Personally, I feel that martial arts as a Big Thing belongs in games that have a compelling reason to have it, like Kung-Fu/Wuxia/Ninja genres. I trained in that stuff long enough to know that much of even the seemingly grounded in reality hype is just that, hype. Look at MMA; there isn't a lot of fanciness or variety in the real methods of winning hand-to-hand fights. Winning technique tends to homogenize into a standard style that everyone adopts. And bigger, fitter men tend to have a substantial advantage. All that "this ancient school and that ancient school" stuff seems more like religious practice to me than real combatives.
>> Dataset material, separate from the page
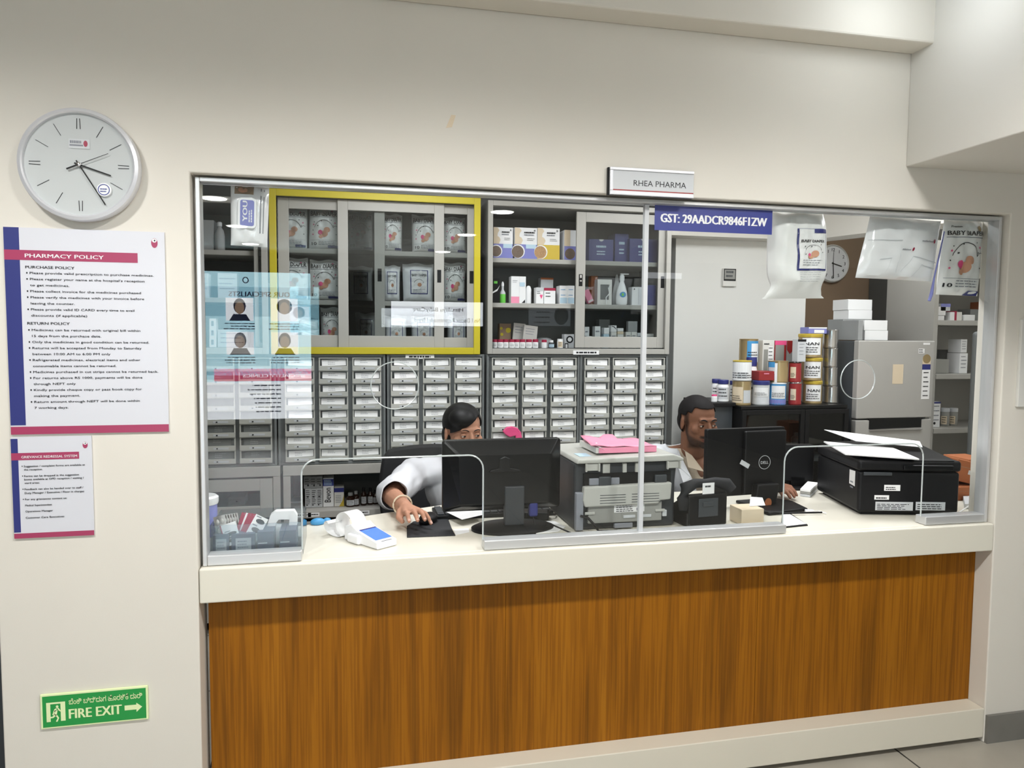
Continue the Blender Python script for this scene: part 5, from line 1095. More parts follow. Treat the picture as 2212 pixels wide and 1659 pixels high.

I could go on but I'll spare everyone the rant.
 

Yaarel

He Mage
The MMA proved disappointing for traditional martial arts styles, such as Kung Fu, Karate, and so on.

Essentially the wrestler and the dirty fighter win real fights.

On the other hand, urban environments necessitate close combat and contact combat. Militaries today train soldiers in modern martial arts styles (that integrate wrestling and dirty fighting) because these skills are necessary to survive.
 

Fragsie

Explorer
Hey, really wanted to have a look at your stuff, soon starting up my own SciFi campaign. But the PDF link in the OP is broken, do you have it hosted anywhere else?
 


MostlyDm

Explorer
Still working on this?

I really love this rule set. I'm super impressed with what you did with the classes in particular, to the point that I might be inclined to lightly reskin a few of the subclasses and use them in a grittier non-sci-fi game, even.
 

MostlyDm

Explorer
I wonder if the 7,000,000 people bitching over in the main 5e forum about the lack of warlords have seen your Officer class. The Captain is all the warlord I could ever ask for.